Yes, ironically the sorcerer somehow gets worse with every passing edition. Though Divine Soul solves a lot of stuff, not all of the stuff though, but is quite playable and finally gives the sorcerer something wizards cannot do or copy.
Only two editions have passed since it's rather inauspicious inception, but, yeah, you're not wrong.
The 3.0 Sorcerer looked, to me, at first glance, a pretty pointless idea. It was little more than a wizard with an alternate daily spellcasting system. Yipee, I'd seen a /lot/ of alternatives to traditional Vancian over the years - it being, simultaneously, the most iconic and most despised sub-system in D&D - and the Sorcerer's 'spontaneous' casting hardly seemed that big a leap.
But, it turned out that the 3.x sorcerer was a fantastic class, not for casting spontaneously, not for having a lot of spell slots/day (though it helped), but, mainly, for it's most brutal limitation relative to the wizard: very limited known spells. It meant that when you created and leveled up a sorcerer you made character-defining choices that really painted a unique picture of this magic-using individual. A sorcerer who could cast Unseen Servant and Shield was utterly different from one that could cast Burning Hands and Charm Person. Just utterly different. And not really all that likely to converge as the game went on. A pair of wizards each with the same pair of spells in their books could confer for a bit and add eachother's spells to their books, becoming functionally identical characters.
It was the Sorcerer's lack of long-time-horizon flexibility that made it a great class. The fighter was similarly great for building to concept for a similar reason - those feats were very defining and not chosen that often & not changed each day - albeit, from the opposite direction, the 3.x fighter being /more/ flexible than ever before, and still much less so than the Sorcerer which owed it's uniqueness and value as a character-building option to being far more restricted than the traditional Vancian wizard and even, in the long run, than the magic-user before it.
In 4e they met in the middle. All classes were pretty fair character-building/defining tools.
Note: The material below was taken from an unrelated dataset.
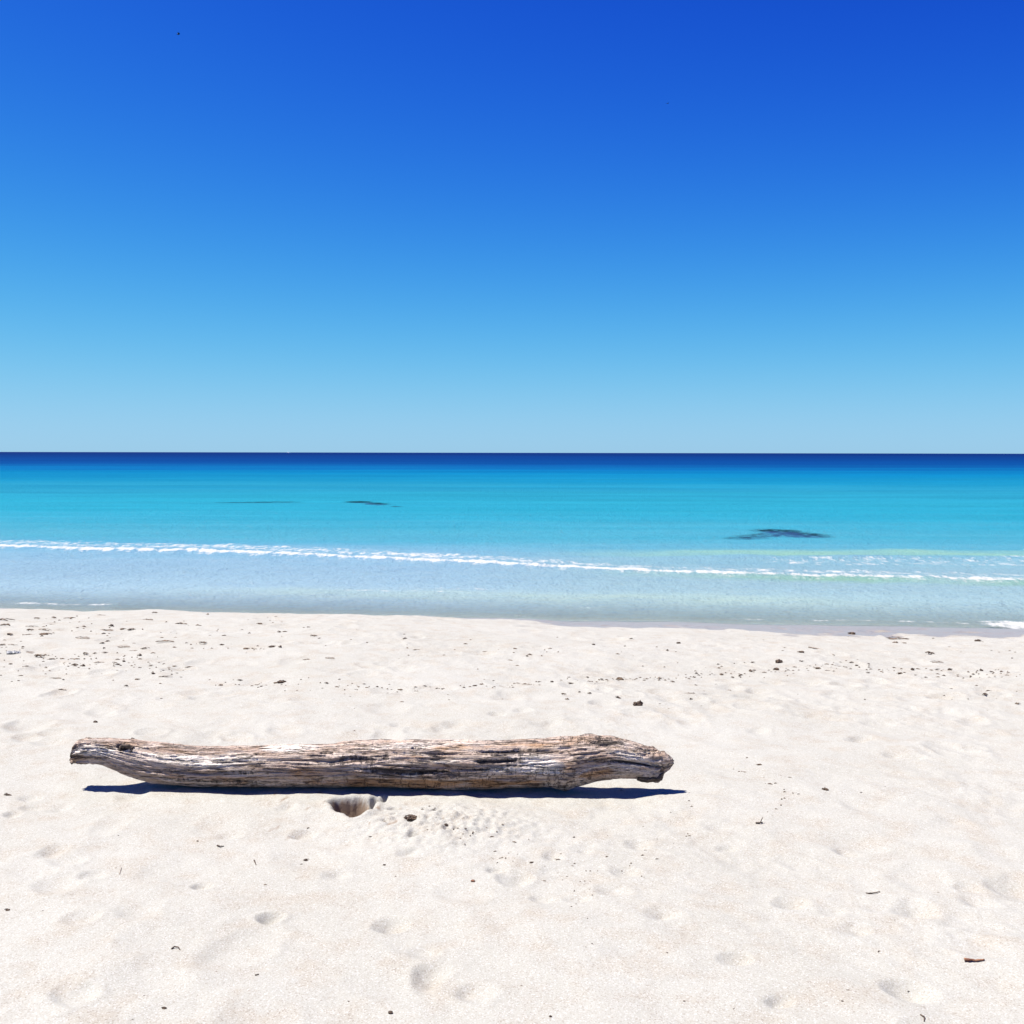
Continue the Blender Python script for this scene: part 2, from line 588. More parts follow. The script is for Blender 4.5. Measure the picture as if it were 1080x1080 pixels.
sdist = np.where(inside, -sdist, sdist) + 0.010 * fbm(X * 22, Y * 22, 0.4, 3)
dug = sstep(0.006, -0.045, sdist)
H[i0:i1, j0:j1] -= 0.12 * dug
H[i0:i1, j0:j1] += 0.012 * np.exp(-((sdist - 0.02) / 0.02) ** 2)
DAMP[i0:i1, j0:j1] = sstep(0.07, 0.17, dug + 0.16 * fbm(X * 30, Y * 9, 0.9, 3))
for (px, py, a, b, d) in ((395, 843, .022, .06, .07), (404, 841, .017, .05, .05), (414, 852, .02, .025, .03), (405, 868, .012, .014, .022),
                          (417, 860, .014, .016, .02), (434, 868, .022, .020, .03), (447, 855, .008, .03, .03), (459, 856, .01, .012, .03),
                          (466, 858, .007, .012, .03), (435, 882, .02, .035, .02), (470, 878, .014, .014, .02), (480, 877, .012, .012, .02)):
    p = on_ground(px, py)
    dig(p.x, p.y, a * 1.15, b, d, 0.35, px * 0.13)
sp = on_ground(448, 868)
i0, i1 = np.searchsorted(gy, (sp.y - 0.7, sp.y + 0.5))
j0, j1 = np.searchsorted(gx, (sp.x - 0.75, sp.x + 1.0))
X, Y = GX[i0:i1, j0:j1], GY[i0:i1, j0:j1]
msk = np.exp(-(((X - sp.x - 0.08) / 0.36) ** 2 + ((Y - sp.y + 0.05) / 0.25) ** 2) ** 1.5)
H[i0:i1, j0:j1] += msk * (0.020 + 0.022 * np.abs(noise3(X * 17, Y * 15, 1.1)) + 0.012 * noise3(X * 40, Y * 36, 2.0))
# sand drawn up a little against the log's belly
lg = np.exp(-((GY - 5.13) / 0.09) ** 2) * sstep(-1.85, -1.6, GX) * sstep(0.35, 0.05, GX)
H += 0.022 * lg
HW = H + 0.012 * noise3(GX * 1.1, GY * 2.0, 0.7) * (np.abs(GX) < 30)
wet = sstep(ZW + 0.115, ZW + 0.065, HW) * sstep(ZW - 0.06, ZW - 0.01, HW)
V = np.stack([GX, GY, H], -1).reshape(-1, 3)
me = grid_mesh('sand', V[:, :], len(gy), len(gx))
attr_f(me, 'wet', wet)
attr_f(me, 'damp', DAMP)
sand_o = tag(link('sand_beach', me, M_SAND), kind='structure')


def placed_z(x, y):
    j = int(np.clip(np.searchsorted(gx, x), 1, len(gx) - 1))
    i = int(np.clip(np.searchsorted(gy, y), 1, len(gy) - 1))
    return float(H[i, j])


# ------------------------------------------------------------------ the sea
sx = axis(-12.0, 12.0, 0.05, 1.035, -14000, 14000)
sy = [10.9]
while sy[-1] < 15000:
    yv = sy[-1]
    sy.append(yv + max(0.028, yv * yv / (1.9 * FPX) * 0.36))
sy = np.array(sy)
WX, WY = np.meshgrid(sx, sy)
U = WY - shore(WX)
wob = noise3(WX * 0.22, 1.7, 0.1) * 0.22 + noise3(WX * 0.9, 4.7, 0.1) * 0.08 + noise3(WX * 3.1, 2.7, 0.1) * 0.03
yw = np.interp(WX, (-60, -22, -10.2, -4.8, 0, 3.8, 7.6, 20, 60), (25, 23.5, 21.8, 20.5, 18.5, 17.05, 16.35, 15.6, 15.2))
vw = WY - yw + wob
# second, weaker breaker further out on the right
y2 = 19.75 - 0.04 * (WX - 5) + 0.3 * noise3(WX * 0.5, 6.6, 0.4)
v2 = WY - y2
s2 = sstep(1.0, 4.5, WX)
left = sstep(2.5, -2.0, WX)
near = sstep(60, 26, WY)
Z = np.full_like(WX, ZW)
Z += 0.070 * np.where(vw < 0, np.exp(-(vw / 0.28) ** 2), np.exp(-(vw / 2.2) ** 2)) * (0.75 + 0.25 * left)
Z += 0.060 * s2 * np.where(v2 < 0, np.exp(-(v2 / 0.35) ** 2), np.exp(-(v2 / 1.8) ** 2))
v3 = WY - shore(WX) - 2.1 - 0.3 * noise3(WX * 0.4, 2.2, 0.8)
Z += 0.015 * np.exp(-(v3 / 0.45) ** 2) * near
shal = sstep(0.0, 1.2, U)
Z += near * (0.25 + 0.75 * shal) * (0.016 * noise3(WX * 1.2, WY * 1.8, 0.9) + 0.013 * noise3(WX * 2.8 + WY * 0.6, WY * 4.2, 1.9) + 0.006 * noise3(WX * 6.5 - WY, WY * 8.0, 2.9))
Z += 0.055 * sstep(22, 32, WY) * sstep(400, 120, WY) * noise3(WX * 0.12, WY * 0.5, 2.9)

# what the water looks like looking into it, by distance out: (metres from shore, sRGB)
dist = np.array([0.0, 2.5, 5.5, 7.5, 9.5, 11.5, 14.5, 18.5, 24, 32, 42, 60, 85, 112, 135, 170, 240, 420, 1200])
rgb = np.array([(190, 216, 220), (178, 211, 220), (166, 204, 218), (146, 198, 216), (112, 189, 214), (94, 186, 212), (78, 182, 210),
                (60, 178, 208), (46, 177, 208), (50, 175, 208), (50, 168, 206), (30, 157, 204), (14, 144, 202), (12, 126, 196), (12, 108, 186),
                (10, 92, 176), (8, 82, 168), (8, 72, 158), (8, 60, 146)], float) / 255
lin = np.where(rgb <= 0.04045, rgb / 12.92, ((rgb + 0.055) / 1.055) ** 2.4)
lnU = np.log(np.maximum(U, 0.3))
warp = 0.05 * fbm(WX / np.maximum(WY, 12) * 2.0, np.log(np.maximum(WY, 12)) * 9.0, 0.3, 4) \
    + 0.035 * noise3(WX / np.maximum(WY, 12) * 1.1, np.log(np.maximum(WY, 12)) * 26.0, 1.3)
ue = np.exp(lnU + warp * sstep(10, 25, WY) * 2.4)
lane = fbm(WX / np.maximum(WY, 12) * 2.6 + np.log(np.maximum(WY, 12)) * 0.7, np.log(np.maximum(WY, 12)) * 21.0, 6.3, 4, 0.6)
gain = np.interp(ue, (0, 5, 10, 20, 40, 100, 170, 1000), (0.56, 0.50, 0.445, 0.405, 0.37, 0.36, 0.32, 0.27))
body = np.stack([np.interp(ue, dist, lin[:, c]) for c in range(3)], -1) * (gain * (1 + 0.085 * lane * sstep(22, 35, WY)))[..., None]
# sand stirred up in the wave faces: greener there
greenA = 0.95 * sstep(0.0, 5.0, WX) * sstep(-0.1, 0.25, v2) * sstep(2.1, 0.9, v2)
greenA += 0.9 * sstep(0.5, 5.0, WX) * sstep(-1.0, -0.4, vw) * sstep(-0.05, -0.25, vw)
greenA = np.clip(greenA * (0.8 + 0.5 * noise3(WX * 0.7, WY * 1.4, 5.7)), 0, 0.95)[..., None]
green = np.zeros_like(WX)
green += 0.55 * np.exp(-((v3 + 0.2) / 0.5) ** 2) * sstep(-6, -1.5, WX) * sstep(6.0, 2.0, WX)
green = np.clip(green * (0.75 + 0.5 * noise3(WX * 0.9, WY * 1.8, 5.0)), 0, 0.9)[..., None]
body[..., 2] *= 1 + 0.10 * left * sstep(12, 7, U)
body = body * (1 - greenA) + greenA * np.array([0.175, 0.315, 0.25])
body = body * (1 - green) + green * np.array([0.34, 0.43, 0.345])
opac = (0.08 + 0.24 * sstep(0.0, 0.7, U)) + 0.43 * sstep(0.2, 2.4, U) + 0.20 * sstep(2.5, 11.0, U) + 0.05 * sstep(10, 20, U)
far = sstep(16, 48, WY)
# foam
foam = np.zeros_like(WX)
wk = 1.0 - 0.12 * sstep(2.0, 6.5, WX)
lump_n = 0.07 * noise3(WX * 1.1, 3.3, 0.9) + 0.05 * noise3(WX * 3.7, 9.3, 0.9)
foam = np.maximum(foam, (0.625 + 0.7 * lump_n) * wk * sstep(-0.32, -0.20, vw) * sstep(0.20, -0.14, vw))
trail = sstep(-0.1, 0.1, vw) * sstep(2.6 * left + 1.3, 0.3, vw)
foam = np.maximum(foam, (0.525 - 0.03 * (1 - left)) * trail * (1 + 0.10 * noise3(WX * 1.0, WY * 0.9, 8.2)))
foam = np.maximum(foam, 0.47 * sstep(-0.9, -0.3, vw) * sstep(-0.1, -0.3, vw))
b2 = sstep(0.05, 0.5, noise3(WX * 0.42, 12.3, 0.5) + 0.35 * sstep(4, 6, WX))
foam = np.maximum(foam, 0.62 * s2 * b2 * sstep(-0.16, -0.04, v2) * sstep(0.26, 0.04, v2))
foam = np.maximum(foam, 0.475 * s2 * sstep(-2.4, -1.2, v2) * sstep(0.2, -0.2, v2) * sstep(2.5, 5, WX))
foam = np.maximum(foam, 0.60 * sstep(4.75, 5.5, WX + 0.3 * noise3(WX * 3, WY * 3, 2.0)) * sstep(1.0, 0.5, U + 0.2 * noise3(WX * 2, WY * 2, 2.6)) * sstep(-1.2, -0.6, U) * (WX < 40))
foam = np.maximum(foam, 0.535 * sstep(-4.0, -5.2, WX) * np.exp(-((U - 0.52 + 0.12 * noise3(WX * 1.5, 0.3, 0.7)) / 0.16) ** 2) * (WX > -60))
foam = np.maximum(foam, 0.52 * np.exp(-((v3 - 0.1) / 0.14) ** 2) * sstep(-3.2, -2.2, WX) * sstep(0.4, -0.8, WX))  # mostly sun glints on the shallows, painted in as white streaks

foam = np.maximum(foam, 0.50 * sstep(1.0, 3.0, WX) * np.exp(-((U - 0.42 + 0.15 * noise3(WX * 1.2, 0.9, 0.7)) / 0.14) ** 2) * (WX < 40))
foam = np.maximum(foam, 0.44 * np.exp(-((v3 - 0.5) / 0.5) ** 2) * sstep(-3.2, -1.5, WX) * sstep(1.5, -0.4, WX))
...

The Sorcerer not only didn't stand out, but it got boxed into the striker role.
Come 5e, the wizard brakes back out into omnipotent blandness, more flexible and thus less prone to customization and character-defining decisions, than ever before. The Sorcerer, still has the known spell restrictions that made it such a nice build tool in 3.x, but it also has hard-coded sub-class flavor that just takes the bottom out of that, completely - and it just doesn't stack up to the wizard, at all. Meta-magic is thematically appropriate, and it's not chopped liver, but it doesn't compete with the wizard's neo-vancian uber-flexibility including co-opting the Sorcerer's claim-to-fame spontaneous casting. Not the way spontaneous vs prepped and nice boost in daily slots used to. The 3e sorcerer was arguably behind the wizard on the power curve, Tier 2 not 1, whatever, but it was competitive. The 5e sorcerer feels closer to the futile horror of strict inferiority.
Interesting. To me, Sorcerers reek of the "I was just born better than you" type elitism.
So, like nobility, destined heroes, demi-gods, and just, in general, most of the protagonists in myth and fantasy literature. Yeah, you're right. That was also part of what made 'em such a good class.
I mean, Merlin, the other archetypal wizard besides Gandalf, was the son of an Incubus, his power was in part inborn. And Gandalf, of course, was a Maiar. Medea and Circe - also oft-cited archetypal wizards - were technically demi-godesses, having divine parentage (not that that was at all unusual in Greek mythology).
Prospero, though, he was a wizard-by-learning-only. So there's that.